Perhaps (even probably?) you’re wondering at this point why all these rules are even necessary. A fish is a fish, isn’t it? Well, not always – or to be more precise, it’s not always certain that we’re talking about the same types of fish.

These rules are essentially a part of what is called traceability – the principle that a food item should be documented and identifiable at every step in the production process, so that e.g. all parts of a particular lot can be recalled in case it turns out to be contaminated. At the consumer end of things, the point is that retailers can sometimes be a little creative with how they name their products – for instance, different types of fish are sometimes sold as cod (Gadus x.), even though they belong to entirely different orders. And there have even been cases where oilfish (Ruvettus pretiosus), the overconsumption of which can cause certain unpleasant health issues, have been marketed as cod as well. So even though most consumers probably don’t know that many scientific fish names off the top of their heads, at least this way they have the opportunity to be certain of which particular species of fish they’re buying to eat.

But let’s get down to the juicy question at the heart of this story: Do fishmonger actually have to learn Latin? Well, no. As we’ve already seen, the scientific name of a fish is a part of the traceability procedure, which means that the fishmongers already have that information, because it will have been transmitted to them by their wholesale distributors. Further, as we learned from Article 68(2) in Reg. 404/2011, they don’t even have to label the fish individually, but can provide the information “…by means of commercial information such as bill boards or posters.”

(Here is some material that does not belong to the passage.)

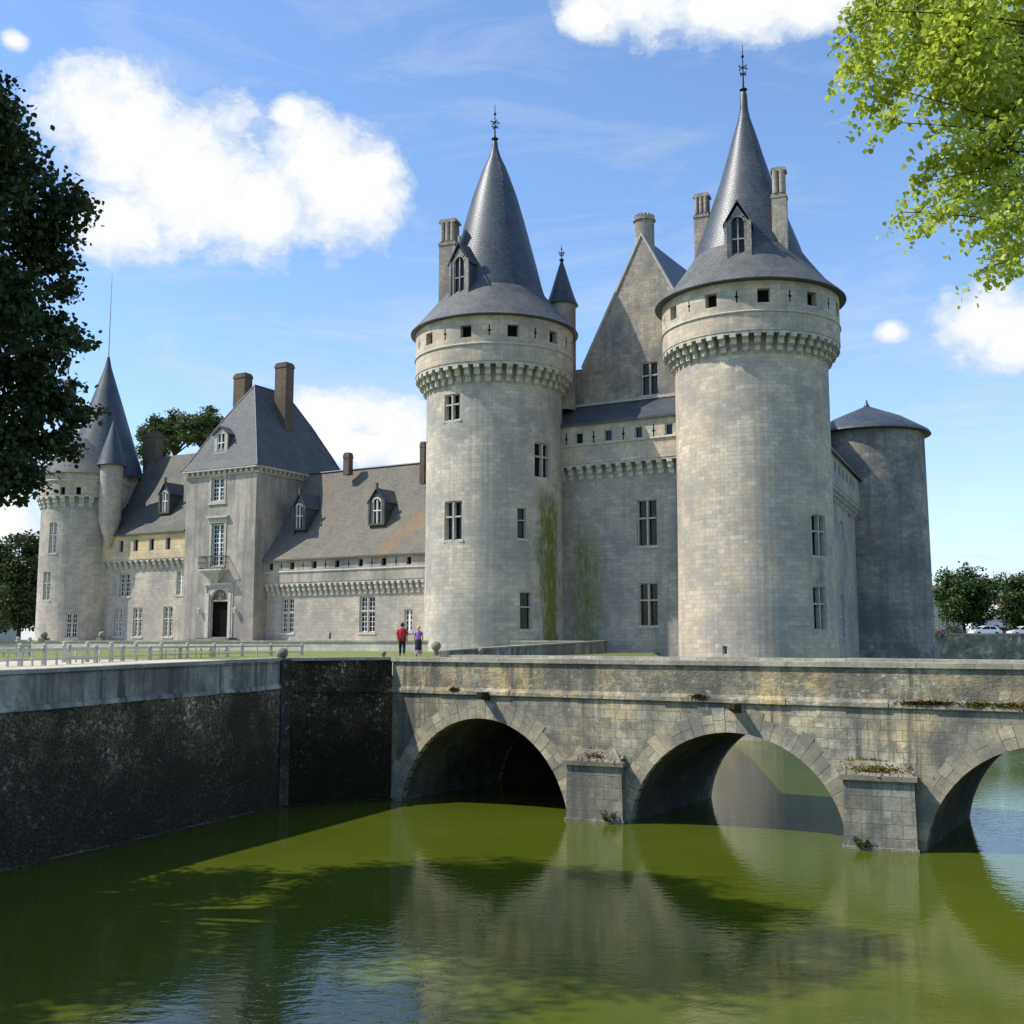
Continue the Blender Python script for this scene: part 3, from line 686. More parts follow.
# ================================================================== BRIDGE
ARCH = [(4.4, 3.95, -.8, 4.25), (14.7, 3.85, -.3, 3.65), (24.7, 3.8, -.5, 3.9), (34.6, 3.8, -.5, 3.9)]
BW = 7.6; ZSTR = 4.36; ZTOP = 5.62
bt = thing('stone_bridge', (J[0], J[1], 0), 'old stone arch bridge with lichen stained parapet crossing the green moat', 'bridge')
def archz(s, A): return A[2]+A[3]*sqrt(max(0, 1-((s-A[0])/A[1])**2))
def spandrel(d, flip=False):
    m = MB(); ss = set()
    for A in ARCH:
        for k in range(41): ss.add(round(A[0]-A[1]*cos(pi*k/40), 4))
    ss |= {-.0, BL}; 
    for k in range(0, 42): ss.add(float(k)) if not any(abs(k-x) < .05 for x in ss) else None
    ss = sorted(x for x in ss if 0 <= x <= BL)
    for a, b in zip(ss, ss[1:]):
        mid = (a+b)/2; A = next((A for A in ARCH if A[0]-A[1] < mid < A[0]+A[1]), None)
        za, zb = (max(-.6, archz(a, A)), max(-.6, archz(b, A))) if A else (-.6, -.6)
        q = [BP(a, za, d), BP(b, zb, d), BP(b, ZSTR, d), BP(a, ZSTR, d)]; uv = [(a, za), (b, zb), (b, ZSTR), (a, ZSTR)]
        m.add(q[::-1] if flip else q, uv[::-1] if flip else uv)
    return m
spandrel(0).build('spandrel_wall', M['bridge'], bt)
spandrel(BW, True).build('spandrel_wall', M['bridge'], bt)
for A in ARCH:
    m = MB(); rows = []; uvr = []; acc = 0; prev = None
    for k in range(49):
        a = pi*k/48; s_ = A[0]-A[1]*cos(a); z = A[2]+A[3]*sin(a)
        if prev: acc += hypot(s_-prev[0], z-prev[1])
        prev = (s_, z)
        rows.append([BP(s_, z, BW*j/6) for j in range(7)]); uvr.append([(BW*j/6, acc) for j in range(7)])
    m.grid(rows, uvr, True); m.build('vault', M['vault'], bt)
    for d0, sg in ((0, -1), (BW, 1)):
        v = MB(); N = 31
        for k in range(N):
            t0, t1 = pi*(k+.02)/N+.0, pi*(k+.98)/N
            if A[2]+A[3]*sin((t0+t1)/2) < -.3: continue
            thick = random.choice([.62, .74, .84, .68]); pr = random.uniform(.006, .022)
            def pt(t_, e): return (A[0]-(A[1]+e)*cos(t_), A[2]+(A[3]+e)*sin(t_))
            def clampz(p): return (p[0], min(p[1], ZSTR-.05))
            parts = [(0.0, thick*.5-.008), (thick*.5+.008, thick)] if random.random() < .45 else [(0, thick)]
            for e0, e1 in parts:
                c4 = [clampz(pt(t0, e0)), clampz(pt(t1, e0)), clampz(pt(t1, e1)), clampz(pt(t0, e1))]
                col = random.random()
                b4 = [BP(s_, z, d0+.3*(-sg)) for s_, z in c4]; f4 = [BP(s_, z, d0+pr*sg) for s_, z in c4]
                v.hexa(b4, f4, col=col)
        v.build('arch_ring', M['vous'], bt)
for d0, sg in ((0, -1), (BW, 1)):
    sc = MB(); k = 0; s_ = 0.0
    while s_ < BL-.5:
        L = random.uniform(.7, 1.6); e = min(s_+L, BL); j = random.uniform(-.02, .02)
        b = [BP(s_+.006, ZSTR+.001, d0+(.10+j)*sg), BP(e-.006, ZSTR+.001, d0+(.10+j)*sg), BP(e-.006, ZSTR+.001, d0-.3*sg), BP(s_+.006, ZSTR+.001, d0-.3*sg)]
        tt = [BP(s_+.006, ZSTR+.13+j, d0+(.085+j)*sg), BP(e-.006, ZSTR+.13+j, d0+(.085+j)*sg), BP(e-.006, ZSTR+.26, d0-.02*sg), BP(s_+.006, ZSTR+.26, d0-.02*sg)]
        sc.hexa(b, tt); s_ = e
    sc.build('string_course', M['bridgepar'], bt)
    pw = MB(); s0 = 0 if sg < 0 else -3.0
    dd = d0-.02*sg; di = d0-.48*sg
    def pq(a, b, d, z0, z1): return [BP(a, z0, d), BP(b, z0, d), BP(b, z1, d), BP(a, z1, d)]
    uvq = [(s0, ZSTR), (BL, ZSTR), (BL, ZTOP), (s0, ZTOP)]
    pw.add(pq(s0, BL, dd, ZSTR+.0, ZTOP), uvq); pw.add(pq(s0, BL, di, ZSTR, ZTOP), uvq)
    pw.add([BP(s0, ZSTR, dd), BP(s0, ZTOP, dd), BP(s0, ZTOP, di), BP(s0, ZSTR, di)])
    pw.build('parapet', M['bridgepar'], bt)
    cp = MB(); s_ = s0-.1
    while s_ < BL:
        L = random.uniform(1.2, 1.9); e = min(s_+L, BL+.1); j = random.uniform(-.01, .012); w0 = d0+.07*sg; w1 = d0-.57*sg
        b = [BP(s_+.005, ZTOP+.001, w0), BP(e-.005, ZTOP+.001, w0), BP(e-.005, ZTOP+.001, w1), BP(s_+.005, ZTOP+.001, w1)]
        mt = [BP(s_+.005, ZTOP+.17+j, w0), BP(e-.005, ZTOP+.17+j, w0), BP(e-.005, ZTOP+.17+j, w1), BP(s_+.005, ZTOP+.17+j, w1)]
        cp.hexa(b, mt); s_ = e
    cp.build('coping', M['coping'], bt)
m = MB(); m.add([BP(-2, 4.95, .45), BP(BL, 4.95, .45), BP(BL, 4.95, BW-.45), BP(-2, 4.95, BW-.45)]); m.build('roadway', M['gravel'], bt)
def moss_clump(name, pts, mat, parent, n, h=.08, label=None):
    C = np.array([pts() for _ in range(n*22)]); C[:, 2] += np.abs(rng.normal(0, h*.35, len(C)))
    return leaves(name, C, .06, mat, parent, 'leaf4', .0)
# cutwater piers, from their front corners in the photograph put on the water level
def pier(pxL, yL, pxR, yR, ytop, zc, mossy):
    a = atZ(pxL, yL, 0); b = atZ(pxR, yR, 0)
    sf = Plane((a[0], a[1]), (b[0], b[1])); W = sf.L
    # depth to the bridge face behind
    def behind(u):
        p = sf.P(u, 0); q = ((p[0]-J[0])*bn[0]+(p[1]-J[1])*bn[1]); return -q
    pr = MB(); P = sf.P; dL = behind(0)+.25; dR = behind(W)+.25
    zt = zc; 
    f = [P(-.05, -.6, -.04), P(W+.05, -.6, -.04)]
    def vb(u, z, d): return P(u, z, d)
    # body
    pr.add([vb(-.04, -.6, -.03), vb(W+.04, -.6, -.03), vb(W, zt, 0), vb(0, zt, 0)], [(0, -.6), (W, -.6), (W, zt), (0, zt)])
    pr.add([vb(W+.04, -.6, -.03), vb(W+.04, -.6, dR), vb(W, zt, dR), vb(W, zt, 0)], [(0, -.6), (dR, -.6), (dR, zt), (0, zt)])
    pr.add([vb(-.04, -.6, dL), vb(-.04, -.6, -.03), vb(0, zt, 0), vb(0, zt, dL)], [(0, -.6), (dL, -.6), (dL, zt), (0, zt)])
    pr.add([vb(0, zt, 0), vb(W, zt, 0), vb(W, zt, dR), vb(0, zt, dL)])
    o = pr.build('pier', M['pier'], bt)
    cap = MB(); o_ = .10
    cap.hexa([vb(-o_, zt+.004, -o_), vb(W+o_, zt+.004, -o_), vb(W+o_, zt+.004, dR), vb(-o_, zt+.004, dL)], [vb(-o_, zt+.16, -o_), vb(W+o_, zt+.16, -o_), vb(W+o_, zt+.16, dR), vb(-o_, zt+.16, dL)])
    cap.hexa([vb(0, zt+.162, .0), vb(W, zt+.162, .0), vb(W, zt+.162, dR), vb(0, zt+.162, dL)], [vb(.35, zt+.55, min(dL, dR)*.62), vb(W-.35, zt+.55, min(dL, dR)*.62), vb(W-.35, zt+.56, dR), vb(.35, zt+.56, dL)])
    # broken rough stones along the cap
    for k in range(46):
        u = random.uniform(-.02, W+.02); d = random.uniform(-.04, .5); z = zt+.14+max(0, d)*.55
        cap.box(P(u, z, d), (random.uniform(.07, .2), random.uniform(.08, .2), random.uniform(.04, .10)), random.uniform(0, 3), taper=.6)
    cap.build('cap', M['ball'], o)
    def rp():
        u = random.gauss(W*.5, W*.18 if mossy else W*.12); d = random.uniform(.05, .8); p = P(u, zt+.24+d*.50, d); return p
    moss_clump('moss', rp, M['moss'] if mossy else M['moss_d'], o, 120 if mossy else 34, .09)
    fl = MB(); sbox(fl, sf, -.08, W+.08, -.5, .09, -.10, .3); fl.build('footing', M['pier'], o)
    return sf, W, o
p1 = pier(567, 820, 622, 824, 765, 1.98, False)
p2 = pier(845, 848, 917, 853, 778, 2.12, True)
for s0 in (29.6,):
    m = MB(); a = BP(s0-1.0, 0, -1.0); 
    m.hexa([BP(s0-1, -.6, -1), BP(s0+1, -.6, -1), BP(s0+1, -.6, .2), BP(s0-1, -.6, .2)], [BP(s0-1, 2.1, -1), BP(s0+1, 2.1, -1), BP(s0+1, 2.6, .2), BP(s0-1, 2.6, .2)]); m.build('pier', M['pier'], bt)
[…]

So – Euromyth or No Myth? At least as far as TV Avisen’s angle is concerned, I’ll call this one as a Euromyth. Yes, the regulation does exist, and it does say that retailers have to provide the scientific names of their products to consumers. But when they can do that by simply putting up a poster in their shop, claiming that they’ll have to learn Latin to do their job is just a little too far removed from reality. And it’s not even a new Euromyth, since there have been similar stories as far back as 2004 or earlier about fishmongers having to rename their fish in Latin. So better luck next time, TV Avisen.

(It’s really too bad it’s a myth, by the way, because Latin is an awesome language, and I’d wholeheartedly support any initiatives to increase its use, no matter how ridiculously impactical they might be.)

(Also, if you’ve made it this far, you should give yourself a reward, because this is pretty hard-core stuff, even by normal standards of EU law.)